The euro ticked higher on Monday, supported by stronger-than-expected trade data from Germany.

Meanwhile, the pound is trading in a narrow range so far this morning, with GBP/EUR flat at €1.1629, and GBP/USD stable at $1.2746. GBP/CAD is rangebound at CA$1.7024, while GBP/AUD and GBP/NZD tick up to AU$1.9014 and NZ$2.0412, respectively.

Coming up, will another slide in German industrial orders place the euro on the back foot today?

What’s been happening?

The euro trended broadly higher at the start of this week, supported by Germany’s latest trade data. November’s figures showed a sharper-than-expected jump in export growth, with the country recording its largest trade surplus since the start of 2021.

An uptick in Eurozone economic sentiment at the end of 2023 also reflected positively on EUR exchange rates. Although a contraction in retail sales in November ultimately limited the single currency’s upside potential.

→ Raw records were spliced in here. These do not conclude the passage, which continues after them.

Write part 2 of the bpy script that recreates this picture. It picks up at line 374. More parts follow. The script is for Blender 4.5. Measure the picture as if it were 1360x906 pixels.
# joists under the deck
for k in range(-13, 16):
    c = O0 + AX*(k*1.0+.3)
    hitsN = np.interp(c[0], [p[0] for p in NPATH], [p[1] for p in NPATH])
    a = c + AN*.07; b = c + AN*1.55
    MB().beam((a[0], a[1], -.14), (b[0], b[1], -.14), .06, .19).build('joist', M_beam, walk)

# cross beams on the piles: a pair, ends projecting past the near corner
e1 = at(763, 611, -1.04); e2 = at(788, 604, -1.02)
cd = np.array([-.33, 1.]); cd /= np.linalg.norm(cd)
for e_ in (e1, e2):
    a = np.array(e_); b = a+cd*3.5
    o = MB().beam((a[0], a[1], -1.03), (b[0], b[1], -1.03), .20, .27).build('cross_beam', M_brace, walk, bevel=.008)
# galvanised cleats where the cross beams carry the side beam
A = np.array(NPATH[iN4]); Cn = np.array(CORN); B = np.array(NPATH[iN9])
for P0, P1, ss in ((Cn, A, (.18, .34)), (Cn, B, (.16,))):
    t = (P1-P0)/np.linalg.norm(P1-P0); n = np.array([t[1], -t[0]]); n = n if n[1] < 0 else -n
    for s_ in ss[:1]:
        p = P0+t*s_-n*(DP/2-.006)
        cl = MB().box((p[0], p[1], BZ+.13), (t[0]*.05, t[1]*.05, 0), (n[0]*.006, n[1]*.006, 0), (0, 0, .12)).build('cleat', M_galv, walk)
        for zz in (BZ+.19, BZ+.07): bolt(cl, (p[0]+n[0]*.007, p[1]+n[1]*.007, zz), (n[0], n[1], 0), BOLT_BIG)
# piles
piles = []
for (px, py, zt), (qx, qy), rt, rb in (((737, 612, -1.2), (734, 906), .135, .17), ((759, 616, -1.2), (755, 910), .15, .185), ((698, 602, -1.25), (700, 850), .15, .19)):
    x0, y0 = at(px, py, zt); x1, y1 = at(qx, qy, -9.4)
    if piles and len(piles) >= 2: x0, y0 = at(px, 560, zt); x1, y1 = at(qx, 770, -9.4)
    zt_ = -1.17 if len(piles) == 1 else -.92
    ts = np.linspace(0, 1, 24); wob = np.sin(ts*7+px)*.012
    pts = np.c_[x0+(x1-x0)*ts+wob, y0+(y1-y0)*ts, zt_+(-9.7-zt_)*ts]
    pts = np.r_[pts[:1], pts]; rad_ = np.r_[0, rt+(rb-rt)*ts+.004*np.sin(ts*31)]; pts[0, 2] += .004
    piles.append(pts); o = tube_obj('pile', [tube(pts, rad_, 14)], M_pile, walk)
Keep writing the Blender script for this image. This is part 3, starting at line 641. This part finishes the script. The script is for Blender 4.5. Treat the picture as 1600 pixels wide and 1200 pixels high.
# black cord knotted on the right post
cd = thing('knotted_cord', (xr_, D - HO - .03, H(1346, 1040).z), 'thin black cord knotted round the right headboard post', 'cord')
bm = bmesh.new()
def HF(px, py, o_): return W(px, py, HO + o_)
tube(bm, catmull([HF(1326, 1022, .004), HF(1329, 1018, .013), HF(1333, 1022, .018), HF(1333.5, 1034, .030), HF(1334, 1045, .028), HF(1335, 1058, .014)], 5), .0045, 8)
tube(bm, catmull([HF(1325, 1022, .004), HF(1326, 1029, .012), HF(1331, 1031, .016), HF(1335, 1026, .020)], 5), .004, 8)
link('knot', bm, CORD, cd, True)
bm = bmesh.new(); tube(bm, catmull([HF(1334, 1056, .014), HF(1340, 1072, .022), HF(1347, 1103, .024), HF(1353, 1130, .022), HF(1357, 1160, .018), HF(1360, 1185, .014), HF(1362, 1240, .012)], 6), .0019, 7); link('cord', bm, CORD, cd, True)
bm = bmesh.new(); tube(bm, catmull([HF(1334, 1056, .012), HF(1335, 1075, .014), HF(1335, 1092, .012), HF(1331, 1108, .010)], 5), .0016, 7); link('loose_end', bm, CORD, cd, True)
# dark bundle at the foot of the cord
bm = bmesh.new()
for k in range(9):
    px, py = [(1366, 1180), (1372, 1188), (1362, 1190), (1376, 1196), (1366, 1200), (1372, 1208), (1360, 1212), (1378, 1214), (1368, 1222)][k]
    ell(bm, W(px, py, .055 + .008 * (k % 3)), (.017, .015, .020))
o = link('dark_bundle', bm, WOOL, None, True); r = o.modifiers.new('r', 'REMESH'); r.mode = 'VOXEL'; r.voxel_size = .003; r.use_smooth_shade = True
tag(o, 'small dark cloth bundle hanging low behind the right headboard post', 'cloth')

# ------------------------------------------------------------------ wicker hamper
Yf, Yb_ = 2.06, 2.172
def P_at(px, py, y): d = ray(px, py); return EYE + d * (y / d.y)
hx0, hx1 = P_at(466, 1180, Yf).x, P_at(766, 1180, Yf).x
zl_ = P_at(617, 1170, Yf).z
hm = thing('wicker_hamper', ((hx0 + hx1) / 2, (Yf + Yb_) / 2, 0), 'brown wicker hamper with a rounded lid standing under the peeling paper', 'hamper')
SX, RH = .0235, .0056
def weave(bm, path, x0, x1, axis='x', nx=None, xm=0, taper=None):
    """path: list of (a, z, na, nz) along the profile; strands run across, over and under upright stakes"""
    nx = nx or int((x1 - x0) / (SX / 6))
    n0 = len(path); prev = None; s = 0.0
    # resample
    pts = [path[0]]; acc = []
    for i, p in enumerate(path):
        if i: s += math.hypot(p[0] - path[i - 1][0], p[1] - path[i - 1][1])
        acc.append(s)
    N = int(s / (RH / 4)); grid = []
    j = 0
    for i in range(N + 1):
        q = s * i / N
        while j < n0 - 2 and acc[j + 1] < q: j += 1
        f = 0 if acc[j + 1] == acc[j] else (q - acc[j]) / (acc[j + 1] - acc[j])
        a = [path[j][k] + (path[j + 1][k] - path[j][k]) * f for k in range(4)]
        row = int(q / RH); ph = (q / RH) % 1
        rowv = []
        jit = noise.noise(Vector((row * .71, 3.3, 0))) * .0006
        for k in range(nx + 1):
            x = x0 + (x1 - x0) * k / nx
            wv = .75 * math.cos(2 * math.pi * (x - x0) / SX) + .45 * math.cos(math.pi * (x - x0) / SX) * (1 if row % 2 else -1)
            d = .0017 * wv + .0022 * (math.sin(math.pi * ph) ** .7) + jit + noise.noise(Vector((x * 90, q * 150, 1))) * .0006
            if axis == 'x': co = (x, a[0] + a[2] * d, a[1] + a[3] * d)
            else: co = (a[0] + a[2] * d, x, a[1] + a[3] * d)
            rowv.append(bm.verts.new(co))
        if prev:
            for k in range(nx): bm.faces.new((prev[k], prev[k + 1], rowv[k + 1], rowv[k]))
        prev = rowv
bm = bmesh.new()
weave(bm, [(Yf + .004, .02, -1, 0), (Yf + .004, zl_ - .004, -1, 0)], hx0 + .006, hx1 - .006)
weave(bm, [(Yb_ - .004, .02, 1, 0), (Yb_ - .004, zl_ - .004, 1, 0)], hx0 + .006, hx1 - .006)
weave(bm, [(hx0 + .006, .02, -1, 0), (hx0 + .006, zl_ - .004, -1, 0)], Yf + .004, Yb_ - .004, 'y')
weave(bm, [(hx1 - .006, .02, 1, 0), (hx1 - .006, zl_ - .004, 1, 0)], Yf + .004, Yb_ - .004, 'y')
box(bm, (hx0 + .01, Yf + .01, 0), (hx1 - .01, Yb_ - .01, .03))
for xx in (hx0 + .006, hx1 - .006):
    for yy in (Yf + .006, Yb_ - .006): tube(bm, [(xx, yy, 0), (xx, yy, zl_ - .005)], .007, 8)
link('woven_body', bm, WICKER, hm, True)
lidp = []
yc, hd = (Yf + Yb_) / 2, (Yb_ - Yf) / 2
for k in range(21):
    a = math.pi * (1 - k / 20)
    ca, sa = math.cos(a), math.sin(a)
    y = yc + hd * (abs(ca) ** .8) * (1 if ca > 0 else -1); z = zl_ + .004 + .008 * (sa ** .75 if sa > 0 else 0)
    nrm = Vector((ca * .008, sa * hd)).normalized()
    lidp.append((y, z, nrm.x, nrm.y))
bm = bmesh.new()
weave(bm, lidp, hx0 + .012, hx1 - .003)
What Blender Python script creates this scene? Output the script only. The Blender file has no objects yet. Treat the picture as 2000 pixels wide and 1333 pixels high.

In contrast, the US dollar weakened on Monday as the currency fell in tandem with US Treasury yields.

These losses were reinforced by a positive shift in market risk appetite through the second half of the European session.

At the same time, the increasingly risk-sensitive pound was able to firm amid the more bullish market mood.

What’s coming up?

Today’s session kicked off with the publication of Germany’s latest industrial production data.

The euro is facing some headwinds after today’s figures reported that factory production unexpectedly contracted again in November.

However, there is a chance for the single currency to rebound later this morning, if the Eurozone’s latest jobs data reports that unemployment in the bloc held near record lows in November.

Meanwhile, market risk appetite may continue to act as the main catalyst of movement for the pound and US dollar, amid the continued absence of any notable domestic data.

If sentiment remains upbeat this could see Sterling extend its gains as the ‘greenback’ remains under pressure.